Akdoğan, Ağrı’daki PKK provokasyonu ve terörü hakkında ise, “Ağrı’daki terör hepimizin eleştirmesi gereken bir durumdur. Teröristle buluşma töreni yapıyorsun. Silahın gölgesinde seçime girmek demokrasiye inanmamak demektir. Ağrı’dan oy aldın diyelim, buna şaibe karışır. Bu HDP’nin oylarına şaibe düşürecek bir durumdur. İllegalitedir. Silahlı adamların orada dolaşması, HDP’yi ‘örgüt partisi’ durumuna düşürür. İmaj yerle bir olur. Bu kendi aleyhlerine olur. Demokrasi ile terör, biri beyaz, diğeri siyah. Bir gri alan oluşturmak istiyorlar. Adamların senin orada silahla dolaşacak ve devlet karışmayacak, devlet karışırsa provokasyon olacak. Senin o adamları dolaştırmandır provokasyon. Sen batıda barıştan bahsedeceksin, doğuda terörü kullanacaksın. Bu sahtekarlıktır. HDP’ye oy verme eğiliminde olan vatandaş bunu nasıl karşılayacak? Oradaki olaya çiçek çocuk muamelesi yapılabilir mi?” dedi.
“İÇE DÖNÜK POLEMİKLER YAPMIYORUM”
Akdoğan, 11. Cumhurbaşkanı Abdullah Gül’ün AK Parti’nin 7 Haziran’dan iktidar olarak çıkacağı ama muhalefetin güç kazanacağına ilişkin değerlendirmelerine ilişkin soruya da, “İçe dönük polemikler yapmıyorum bunun da fayda getireceğine inanmıyorum. Abdullah Bey’in değerlendirmeleri hakkında bir şey söylemem” karşılığını verdi.
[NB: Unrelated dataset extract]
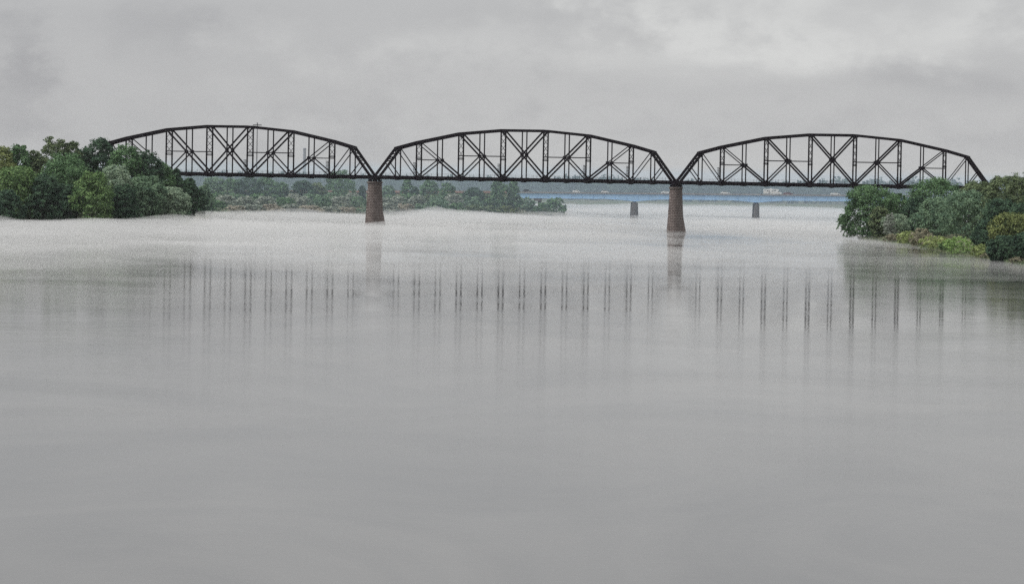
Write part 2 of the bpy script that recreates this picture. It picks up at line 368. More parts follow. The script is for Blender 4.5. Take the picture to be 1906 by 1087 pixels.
# ------------------------------------------------------------------ railway bridge
TH = 0.27064455; PANEL = 8.65; GAP = 1.6235
BX0, BY0 = 2.992, 1450.54
WT = 6.7                                   # distance between the two trusses
def bpt(s, n, w=0, z=0):
    tt = (s-1)*(14*PANEL+GAP) + (n-7)*PANEL
    return Vector((BX0 + tt*math.cos(TH) + w*math.sin(TH), BY0 - tt*math.sin(TH) + w*math.cos(TH), z))
ZB = 19.55
TOPZ = {1: 31.0, 2: 33.35, 3: 35.2, 4: 37.0, 5: 37.85, 6: 38.55, 7: 38.6}
def topz(n): return TOPZ[n if n <= 7 else 14-n]
def make_span():
    root = empty('truss_span', (0,0,0))
    X = lambda n: n*PANEL
    for w in (0, WT):
        # chords
        mb = MB(); mb.bar((X(0)-.3, w, ZB+.05), (X(14)+.3, w, ZB+.05), .55, .92)
        for n in range(0, 15):
            g = 1.15 if n % 2 == 0 else .85
            mb.box((X(n), w, ZB-.28), (g*1.9, .62, 1.55))
        mb.build('bottom_chord', 'steel', root)
        mb = MB(); pts = [(X(n), w, topz(n)) for n in (1,2,4,6,8,10,12,13)]
        for a, c in zip(pts, pts[1:]):
            mb.bar(a, c, .62, 1.0)
        for p in pts: mb.box((p[0], p[1], p[2]-.2), (1.25, .68, 1.15))
        mb.build('top_chord', 'steel', root)
        for n0, n1 in ((0,1),(14,13)):
            mb = MB(); mb.bar((X(n0), w, ZB), (X(n1), w, topz(n1)), .62, .98)
            mb.build('end_post', 'steel', root)
        for n in range(1, 14):
            mb = MB(); main = n % 2 == 0
            a = .50 if main else .38
            mb.bar((X(n), w-.19, ZB+.4), (X(n), w-.19, topz(n)-.4), .12, a)
            mb.bar((X(n), w+.19, ZB+.4), (X(n), w+.19, topz(n)-.4), .12, a)
            for k in range(int((topz(n)-ZB-1)/.9)):
                mb.box((X(n), w, ZB+.9+k*.9), (a*.8, .3, .12))
            if main: mb.box((X(n), w, (ZB+topz(n))/2+1.0 if False else ZB+7.6), (.62, .5, .5))
            mb.build('vertical_post', 'steel', root)
        def mid(a, c): return tuple((a[i]+c[i])/2 for i in range(3))
        for sgn in (0, 1):
            Q = (lambda n: n) if sgn == 0 else (lambda n: 14-n)
            T = lambda n: (X(Q(n)), w, topz(n)); B = lambda n: (X(Q(n)), w, ZB+.1)
            def dia(a, c, wd, hh, nm='diagonal_brace'):
                MB().bar(a, c, wd, hh).build(nm, 'steel', root)
            # hip to the second panel point: slender eye bars
            mb = MB(); mb.bar((T(1)[0], w-.2, topz(1)), (B(2)[0], w-.2, ZB), .08, .34); mb.bar((T(1)[0], w+.2, topz(1)), (B(2)[0], w+.2, ZB), .08, .24)
            mb.build('eye_bar', 'steel', root)
            m3 = mid(T(2), B(4)); m5 = mid(T(4), B(6)); m7 = mid(T(6), B(8))
            mb = MB(); mb.bar((T(2)[0], w-.18, topz(2)), (m3[0], w-.18, m3[2]), .1, .38); mb.bar((T(2)[0], w+.18, topz(2)), (m3[0], w+.18, m3[2]), .1, .26)
            mb.build('eye_bar', 'steel', root)
            dia(m3, B(4), .5, .6); dia(T(4), B(6), .5, .6)
            dia(T(6), B(8), .46, .6)
            dia(m3, B(2), .36, .44, 'sub_diagonal'); dia(m5, B(4), .36, .46, 'sub_diagonal')
            e = mid(B(0), T(1)); dia(e, B(1), .3, .36, 'sub_diagonal')
            dia((X(Q(2)), w, m3[2]), (m3[0], w, m3[2]), .3, .34, 'longitudinal_strut')
            dia((X(Q(4)), w, m5[2]), (X(Q(6)), w, m5[2]), .3, .36, 'longitudinal_strut')
            for mm_ in (m3, m5) + ((m7,) if sgn == 0 else ()):
                MB().box((mm_[0], w, mm_[2]), (1.35, .56, 1.15)).build('gusset_plate', 'steel', root)
    # sway frames between the trusses at the main panel points
    for n in (2,4,6,8,10,12):
        mb = MB(); z0 = ZB + 7.4; z1 = topz(n) - .3
        mb.bar((X(n), 0, z0), (X(n), WT, z0), .16, .30, (1,0,0)); mb.bar((X(n), 0, z0+.7), (X(n), WT, z0+.7), .12, .12, (1,0,0))
        mb.bar((X(n), 0, z1), (X(n), WT, z1), .3, .3, (1,0,0))
        k = max(2, round((z1-z0-.7)/2.7)); dz_ = (z1-z0-.7)/k
        for i in range(k):
            a, c = z0+.7+i*dz_, z0+.7+(i+1)*dz_
            mb.bar((X(n), .1, a), (X(n), WT-.1, c), .12, .15, (1,0,0)); mb.bar((X(n)+.02, .1, c), (X(n)+.02, WT-.1, a), .12, .15, (1,0,0))
        for i in range(9): mb.box((X(n), .4+i*.73, z0+.35), (.08, .08, .7))
        mb.build('sway_frame', 'steel', root)
    # portals between the end posts
    for n0, n1 in ((0,1),(14,13)):
        mb = MB(); a0 = Vector((X(n0), 0, ZB)); a1 = Vector((X(n1), 0, topz(n1))); d = a1-a0
        for f in (.56, .62, .97): p = a0 + d*f; mb.bar(p, p+Vector((0,WT,0)), .25, .34, (d.x, 0, d.z))
        fr = [.62, .74, .86, .97]
        for fa, fb in zip(fr, fr[1:]):
            p, q = a0+d*fa, a0+d*fb
            mb.bar(p, q+Vector((0,WT,0)), .2, .28, (d.x,0,d.z)); mb.bar(q, p+Vector((0,WT,0)), .2, .28, (d.x,0,d.z))
        for y in (0, WT):                           # knee braces
            sg = 1 if y == 0 else -1
            p = a0+d*.40+Vector((0,y,0)); q = a0+d*.56+Vector((0, y+sg*2.2, 0)); mb.bar(p, q, .16, .3, (d.x,0,d.z))
        mb.build('portal_frame', 'steel', root)
    # top laterals
    mb = MB()
    tp = [1,2,4,6,8,10,12,13]
    for i, (a, c) in enumerate(zip(tp, tp[1:])):
        mb.bar((X(a), 0, topz(a)), (X(c), WT, topz(c)), .2, .12); mb.bar((X(a), WT, topz(a)), (X(c), 0, topz(c)), .2, .12)
    for n in tp: mb.bar((X(n), 0, topz(n)), (X(n), WT, topz(n)), .3, .3, (1,0,0))
    mb.build('top_lateral_brace', 'steel', root)
    # floor
    for n in range(0, 15):
        MB().box((X(n), WT/2, 18.85), (.42, WT-.6, 1.1)).build('floor_beam', 'steel', root)
    mb = MB()
    for y in (1.2, 2.5, 4.2, 5.5): mb.bar((X(0), y, 19.0), (X(14), y, 19.0), .35, .85)
    mb.build('stringer', 'steel', root)
    mb = MB()
    k = int(14*PANEL/.6)
    for i in range(k): mb.box((.3+i*.6, WT/2, 19.53), (.26, 5.2, .2))
    mb.build('timber_ties', 'timber', root)
    for y in (WT/2-.72, WT/2+.72):
        MB().bar((X(0), y, 19.72), (X(14), y, 19.72), .08, .16).build('rail', 'rail_steel', root)
    for y in (.55, WT-.55):
        mb = MB()
        for i in range(29): mb.box((.2+i*PANEL/2, y, 20.35), (.09, .09, 1.5))
        for z in (20.6, 21.08): mb.bar((X(0), y, z), (X(14), y, z), .035, .035)
        mb.build('handrail', 'steel_thin', root)
    for n in (0, 14):
        for w in (0, WT):
            mb = MB(); mb.box((X(n)+(.1 if n == 0 else -.1), w, 18.0), (1.3, 1.1, .85)); mb.box((X(n)+(.1 if n == 0 else -.1), w, 17.68), (1.5, 1.5, .2))
            mb.build('bearing_shoe', 'steel', root)
    return root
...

“SOYKIRIMI ERMENİLER YAPTI, 521 BİN MASUM İNSANIMIZI KATLETTİLER”
Eski Başbakan Yardımcısı ve AK Parti adayı Emrullah İşler de, AP’nin Türkiye’yi “soykırımı kabul etmeye” ve “arşivlerini açmaya” çağırmasını değerlendirdi. Kendisinin bu konuyu ciddi şekilde araştırdığını ifade eden İşler, “Osmanlı daha yıkılmadan bile o zaman Ermeniler soykırım yapıldı iddialarını ortaya atıyorlardı. Osmanlı yıkılmadan dahi iddiayı reddettiğini açıklıyor ve her türlü ilmi araştırmaya açık olduğunu açıklıyordu. Önce 20 bin Ermeni dediler, rakam 1.5 milyona kadar geldi, 600 bin rakamı telaffuz edildi. Halbuki, Ermeni nüfusu, tüm Ermeniler 1 milyon 300 bin. Buradan 1.5 milyonluk bir soykırım çıkarılması niyeti ortaya koyuyor. Bu konuda bizim arşivlerimiz açıktır. Devlet arşivlerinin belgeleri gerçekleri açıkça ortaya koymaktadır. Ermeni çetelerine dair bütün belgeler vardır. Ermeniler’in katlettiği masum insan sayısı 521 bindir. Eğer gerçekten soykırım varsa, o soykırımı planlı bir şekilde Ermeniler yapmıştır. Arşivlerin açılmasına neden razı olmadılar? Açsınlar, ‘Biz sonuca razıyız’ diyoruz. Papa belli baskılar altında o açıklamayı yaptı. Üstüne bir de parlamentolara tarih yazdırmaya çalışıyorlar. Ben bunun çıkmaz sokak olduğunu düşünüyorum” dedi.
AK Parti Ankara 2. Bölge Milletvekili adayı Nuri Elibol ise, AK Parti olarak pozitif siyasi kampanyaları yaptıklarını belirterek, “Olması gerekenleri, doğru bildiklerimizi anlatıyoruz. 7 Haziran’a kadar çok yoğun bir kampanya dönemi bizleri bekliyor. Ankara milletvekili adayları olarak bu demokrasi şölenine hazırız” diye konuştu.